** Instruction **
Keep only the lines of the listing that include the word "picture", and copy them.

━━━━━━━━━━━━━━━━━━━━

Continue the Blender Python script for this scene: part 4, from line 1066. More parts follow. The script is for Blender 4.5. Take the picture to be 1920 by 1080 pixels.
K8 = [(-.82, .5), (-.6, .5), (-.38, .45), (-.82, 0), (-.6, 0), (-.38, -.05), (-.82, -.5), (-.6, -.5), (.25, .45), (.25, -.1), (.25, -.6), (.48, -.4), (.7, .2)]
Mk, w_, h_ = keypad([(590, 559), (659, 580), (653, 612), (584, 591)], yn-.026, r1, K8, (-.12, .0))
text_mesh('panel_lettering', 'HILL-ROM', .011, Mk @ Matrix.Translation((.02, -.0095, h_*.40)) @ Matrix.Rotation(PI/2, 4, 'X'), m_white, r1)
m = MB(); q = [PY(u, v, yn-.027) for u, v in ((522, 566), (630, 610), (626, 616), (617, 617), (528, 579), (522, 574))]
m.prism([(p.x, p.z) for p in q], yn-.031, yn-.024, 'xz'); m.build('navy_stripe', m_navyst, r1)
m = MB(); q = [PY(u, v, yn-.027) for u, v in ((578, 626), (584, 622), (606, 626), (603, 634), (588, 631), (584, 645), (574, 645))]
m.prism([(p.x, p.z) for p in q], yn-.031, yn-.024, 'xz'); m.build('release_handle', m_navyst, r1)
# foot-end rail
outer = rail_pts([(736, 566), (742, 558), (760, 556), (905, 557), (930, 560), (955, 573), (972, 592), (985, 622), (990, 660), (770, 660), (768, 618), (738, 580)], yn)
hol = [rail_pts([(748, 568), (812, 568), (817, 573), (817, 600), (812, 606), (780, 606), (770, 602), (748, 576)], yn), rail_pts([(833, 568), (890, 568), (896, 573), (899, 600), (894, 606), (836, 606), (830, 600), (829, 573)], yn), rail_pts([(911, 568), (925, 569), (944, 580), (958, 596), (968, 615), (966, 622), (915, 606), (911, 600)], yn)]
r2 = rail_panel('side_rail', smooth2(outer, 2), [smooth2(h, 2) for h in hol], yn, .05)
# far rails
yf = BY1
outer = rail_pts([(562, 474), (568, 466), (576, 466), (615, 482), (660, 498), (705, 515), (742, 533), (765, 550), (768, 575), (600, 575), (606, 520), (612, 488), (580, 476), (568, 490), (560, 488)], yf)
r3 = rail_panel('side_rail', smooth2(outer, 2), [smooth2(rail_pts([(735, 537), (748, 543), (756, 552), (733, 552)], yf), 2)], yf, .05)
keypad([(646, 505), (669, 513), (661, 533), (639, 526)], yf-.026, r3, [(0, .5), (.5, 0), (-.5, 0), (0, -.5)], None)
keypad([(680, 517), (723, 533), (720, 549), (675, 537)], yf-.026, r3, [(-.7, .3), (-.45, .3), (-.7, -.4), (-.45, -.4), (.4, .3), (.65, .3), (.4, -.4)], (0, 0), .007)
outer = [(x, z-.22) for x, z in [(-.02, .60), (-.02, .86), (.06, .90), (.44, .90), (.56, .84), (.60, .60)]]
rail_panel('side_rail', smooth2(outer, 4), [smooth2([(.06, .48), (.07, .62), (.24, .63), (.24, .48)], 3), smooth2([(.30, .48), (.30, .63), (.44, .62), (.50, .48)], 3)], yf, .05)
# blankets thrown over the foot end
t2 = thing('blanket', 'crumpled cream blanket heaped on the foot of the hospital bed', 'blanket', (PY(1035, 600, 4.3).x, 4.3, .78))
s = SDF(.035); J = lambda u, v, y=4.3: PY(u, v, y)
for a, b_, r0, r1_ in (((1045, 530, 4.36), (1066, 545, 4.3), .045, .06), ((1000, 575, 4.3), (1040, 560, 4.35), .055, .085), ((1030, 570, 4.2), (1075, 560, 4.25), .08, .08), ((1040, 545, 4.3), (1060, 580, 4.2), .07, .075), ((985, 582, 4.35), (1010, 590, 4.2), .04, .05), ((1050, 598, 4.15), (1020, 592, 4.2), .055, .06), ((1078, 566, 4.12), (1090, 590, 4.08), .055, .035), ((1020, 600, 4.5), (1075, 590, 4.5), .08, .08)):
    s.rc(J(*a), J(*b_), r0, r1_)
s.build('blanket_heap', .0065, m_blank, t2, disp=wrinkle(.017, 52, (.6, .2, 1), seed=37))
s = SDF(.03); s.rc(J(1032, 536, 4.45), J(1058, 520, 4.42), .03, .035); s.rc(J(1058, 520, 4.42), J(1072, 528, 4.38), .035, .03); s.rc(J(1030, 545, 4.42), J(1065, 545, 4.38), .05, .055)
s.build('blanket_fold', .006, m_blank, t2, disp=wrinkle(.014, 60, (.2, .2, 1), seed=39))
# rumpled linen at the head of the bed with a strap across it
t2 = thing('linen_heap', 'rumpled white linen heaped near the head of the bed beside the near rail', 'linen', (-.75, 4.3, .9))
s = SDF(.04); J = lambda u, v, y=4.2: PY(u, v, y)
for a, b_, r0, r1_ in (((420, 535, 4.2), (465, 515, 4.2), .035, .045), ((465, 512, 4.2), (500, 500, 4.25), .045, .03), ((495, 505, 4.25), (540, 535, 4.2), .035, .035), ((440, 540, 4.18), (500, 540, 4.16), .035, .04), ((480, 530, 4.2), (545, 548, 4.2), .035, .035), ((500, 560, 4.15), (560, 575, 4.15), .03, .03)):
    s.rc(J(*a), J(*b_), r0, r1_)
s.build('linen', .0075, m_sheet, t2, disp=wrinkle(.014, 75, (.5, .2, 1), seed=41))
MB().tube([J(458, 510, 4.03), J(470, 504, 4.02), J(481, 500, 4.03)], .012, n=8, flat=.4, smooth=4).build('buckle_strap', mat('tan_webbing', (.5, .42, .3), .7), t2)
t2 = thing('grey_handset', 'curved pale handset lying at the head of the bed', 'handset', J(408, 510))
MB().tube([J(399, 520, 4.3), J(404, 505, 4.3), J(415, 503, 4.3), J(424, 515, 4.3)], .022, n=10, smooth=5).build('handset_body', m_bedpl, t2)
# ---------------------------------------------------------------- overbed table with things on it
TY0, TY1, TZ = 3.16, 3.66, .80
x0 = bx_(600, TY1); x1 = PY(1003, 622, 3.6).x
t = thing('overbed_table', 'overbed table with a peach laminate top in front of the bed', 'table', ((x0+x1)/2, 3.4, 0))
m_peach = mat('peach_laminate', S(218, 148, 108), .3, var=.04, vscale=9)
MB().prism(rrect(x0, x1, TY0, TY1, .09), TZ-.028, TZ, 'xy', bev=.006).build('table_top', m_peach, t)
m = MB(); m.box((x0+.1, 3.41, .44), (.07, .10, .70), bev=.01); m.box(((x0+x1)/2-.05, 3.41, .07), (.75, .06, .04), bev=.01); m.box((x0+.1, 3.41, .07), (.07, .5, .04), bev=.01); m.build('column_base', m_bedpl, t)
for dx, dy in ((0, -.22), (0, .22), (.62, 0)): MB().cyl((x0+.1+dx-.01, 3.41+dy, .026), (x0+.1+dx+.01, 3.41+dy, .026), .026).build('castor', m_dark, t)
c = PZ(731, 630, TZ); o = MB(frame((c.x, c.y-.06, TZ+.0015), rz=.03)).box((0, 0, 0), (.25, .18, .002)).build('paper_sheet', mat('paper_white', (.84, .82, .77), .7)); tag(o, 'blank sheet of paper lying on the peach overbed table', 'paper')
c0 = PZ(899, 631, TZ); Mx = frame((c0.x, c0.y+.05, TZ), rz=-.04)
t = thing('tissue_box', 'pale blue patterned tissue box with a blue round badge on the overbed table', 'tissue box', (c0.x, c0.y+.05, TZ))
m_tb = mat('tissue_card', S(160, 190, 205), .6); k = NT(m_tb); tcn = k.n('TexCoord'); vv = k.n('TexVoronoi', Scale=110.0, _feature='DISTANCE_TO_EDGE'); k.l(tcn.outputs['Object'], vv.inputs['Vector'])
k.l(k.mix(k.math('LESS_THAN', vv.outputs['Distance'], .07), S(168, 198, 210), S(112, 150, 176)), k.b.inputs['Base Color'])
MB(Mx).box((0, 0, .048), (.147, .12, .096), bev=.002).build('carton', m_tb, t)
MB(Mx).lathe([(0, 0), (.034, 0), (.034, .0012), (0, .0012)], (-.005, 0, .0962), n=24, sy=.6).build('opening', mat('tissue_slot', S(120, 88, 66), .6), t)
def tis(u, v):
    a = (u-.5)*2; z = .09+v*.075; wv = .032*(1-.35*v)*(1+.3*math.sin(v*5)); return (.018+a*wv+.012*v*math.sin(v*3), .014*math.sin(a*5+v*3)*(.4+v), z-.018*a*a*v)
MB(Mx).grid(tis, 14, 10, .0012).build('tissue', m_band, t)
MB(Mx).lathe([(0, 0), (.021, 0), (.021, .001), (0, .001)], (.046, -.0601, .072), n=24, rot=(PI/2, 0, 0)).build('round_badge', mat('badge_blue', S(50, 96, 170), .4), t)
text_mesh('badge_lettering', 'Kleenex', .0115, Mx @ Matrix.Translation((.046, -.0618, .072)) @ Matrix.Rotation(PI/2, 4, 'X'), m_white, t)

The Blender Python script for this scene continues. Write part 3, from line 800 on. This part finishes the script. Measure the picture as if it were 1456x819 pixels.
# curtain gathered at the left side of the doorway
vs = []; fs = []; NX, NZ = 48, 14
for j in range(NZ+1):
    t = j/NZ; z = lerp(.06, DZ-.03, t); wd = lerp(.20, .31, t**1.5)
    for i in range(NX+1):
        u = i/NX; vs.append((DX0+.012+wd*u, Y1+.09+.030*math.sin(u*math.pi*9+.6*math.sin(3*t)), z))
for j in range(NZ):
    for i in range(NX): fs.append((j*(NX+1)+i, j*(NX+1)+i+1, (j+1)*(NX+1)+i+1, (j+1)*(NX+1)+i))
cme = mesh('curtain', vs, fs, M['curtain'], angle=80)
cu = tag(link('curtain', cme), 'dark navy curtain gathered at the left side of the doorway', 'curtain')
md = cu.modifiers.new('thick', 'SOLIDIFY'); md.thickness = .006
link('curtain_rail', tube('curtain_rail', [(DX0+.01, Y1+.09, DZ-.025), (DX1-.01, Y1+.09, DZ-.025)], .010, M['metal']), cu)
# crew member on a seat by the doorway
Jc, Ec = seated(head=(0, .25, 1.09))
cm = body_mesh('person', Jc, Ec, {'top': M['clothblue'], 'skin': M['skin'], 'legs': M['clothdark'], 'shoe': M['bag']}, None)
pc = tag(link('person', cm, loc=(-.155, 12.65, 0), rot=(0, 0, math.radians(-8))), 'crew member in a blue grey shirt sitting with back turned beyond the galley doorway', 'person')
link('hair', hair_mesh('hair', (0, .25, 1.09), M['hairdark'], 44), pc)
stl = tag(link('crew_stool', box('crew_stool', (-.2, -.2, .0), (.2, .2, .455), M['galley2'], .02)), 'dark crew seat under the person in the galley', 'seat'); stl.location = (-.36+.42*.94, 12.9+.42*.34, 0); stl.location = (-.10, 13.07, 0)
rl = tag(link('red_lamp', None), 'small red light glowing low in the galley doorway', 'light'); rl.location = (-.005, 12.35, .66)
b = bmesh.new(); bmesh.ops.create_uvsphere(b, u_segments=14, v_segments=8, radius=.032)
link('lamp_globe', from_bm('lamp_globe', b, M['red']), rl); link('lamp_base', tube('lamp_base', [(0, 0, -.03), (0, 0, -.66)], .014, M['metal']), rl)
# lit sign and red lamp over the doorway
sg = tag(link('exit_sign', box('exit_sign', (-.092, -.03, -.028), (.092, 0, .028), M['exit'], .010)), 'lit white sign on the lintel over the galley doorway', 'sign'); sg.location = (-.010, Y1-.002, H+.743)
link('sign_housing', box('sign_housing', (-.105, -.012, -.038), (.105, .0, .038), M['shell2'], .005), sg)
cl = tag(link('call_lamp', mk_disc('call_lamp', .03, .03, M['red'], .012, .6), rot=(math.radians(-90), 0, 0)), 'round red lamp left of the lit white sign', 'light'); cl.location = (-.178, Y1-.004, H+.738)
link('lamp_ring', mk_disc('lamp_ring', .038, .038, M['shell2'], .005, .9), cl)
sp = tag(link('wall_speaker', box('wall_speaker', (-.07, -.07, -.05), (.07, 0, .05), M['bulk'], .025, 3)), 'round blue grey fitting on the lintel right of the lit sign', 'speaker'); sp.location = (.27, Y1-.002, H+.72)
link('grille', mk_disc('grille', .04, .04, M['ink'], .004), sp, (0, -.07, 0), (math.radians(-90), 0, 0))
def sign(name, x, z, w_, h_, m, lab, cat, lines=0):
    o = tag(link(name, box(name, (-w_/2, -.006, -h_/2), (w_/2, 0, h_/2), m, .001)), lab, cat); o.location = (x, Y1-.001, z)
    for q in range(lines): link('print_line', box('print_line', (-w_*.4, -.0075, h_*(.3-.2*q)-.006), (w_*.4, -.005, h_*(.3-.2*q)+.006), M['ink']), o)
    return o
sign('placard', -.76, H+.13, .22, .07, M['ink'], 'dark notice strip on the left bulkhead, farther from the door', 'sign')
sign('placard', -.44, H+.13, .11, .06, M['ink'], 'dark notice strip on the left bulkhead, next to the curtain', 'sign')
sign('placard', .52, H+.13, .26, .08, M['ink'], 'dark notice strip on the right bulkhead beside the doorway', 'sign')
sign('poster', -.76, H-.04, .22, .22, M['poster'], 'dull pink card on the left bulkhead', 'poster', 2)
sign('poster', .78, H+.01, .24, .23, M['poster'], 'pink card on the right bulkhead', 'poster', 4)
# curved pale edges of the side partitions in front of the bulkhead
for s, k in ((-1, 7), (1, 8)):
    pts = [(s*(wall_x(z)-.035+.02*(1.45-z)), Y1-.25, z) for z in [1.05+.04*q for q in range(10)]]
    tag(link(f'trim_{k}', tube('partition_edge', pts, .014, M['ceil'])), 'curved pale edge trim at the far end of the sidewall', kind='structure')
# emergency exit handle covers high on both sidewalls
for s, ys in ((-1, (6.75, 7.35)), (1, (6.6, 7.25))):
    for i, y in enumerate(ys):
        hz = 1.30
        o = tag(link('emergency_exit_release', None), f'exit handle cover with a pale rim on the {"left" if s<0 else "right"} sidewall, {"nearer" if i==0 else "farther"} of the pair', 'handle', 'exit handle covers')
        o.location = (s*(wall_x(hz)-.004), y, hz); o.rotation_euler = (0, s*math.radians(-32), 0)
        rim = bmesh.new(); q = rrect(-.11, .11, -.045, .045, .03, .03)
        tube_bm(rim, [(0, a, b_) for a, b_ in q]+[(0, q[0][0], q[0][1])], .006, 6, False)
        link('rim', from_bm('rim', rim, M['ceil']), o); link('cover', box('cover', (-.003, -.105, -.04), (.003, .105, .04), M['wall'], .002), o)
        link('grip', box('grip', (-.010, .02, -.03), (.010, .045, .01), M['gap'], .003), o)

━━━━━━━━━━━━━━━━━━━━

** Response to this task **
Continue the Blender Python script for this scene: part 4, from line 1066. More parts follow. The script is for Blender 4.5. Take the picture to be 1920 by 1080 pixels.
The Blender Python script for this scene continues. Write part 3, from line 800 on. This part finishes the script. Measure the picture as if it were 1456x819 pixels.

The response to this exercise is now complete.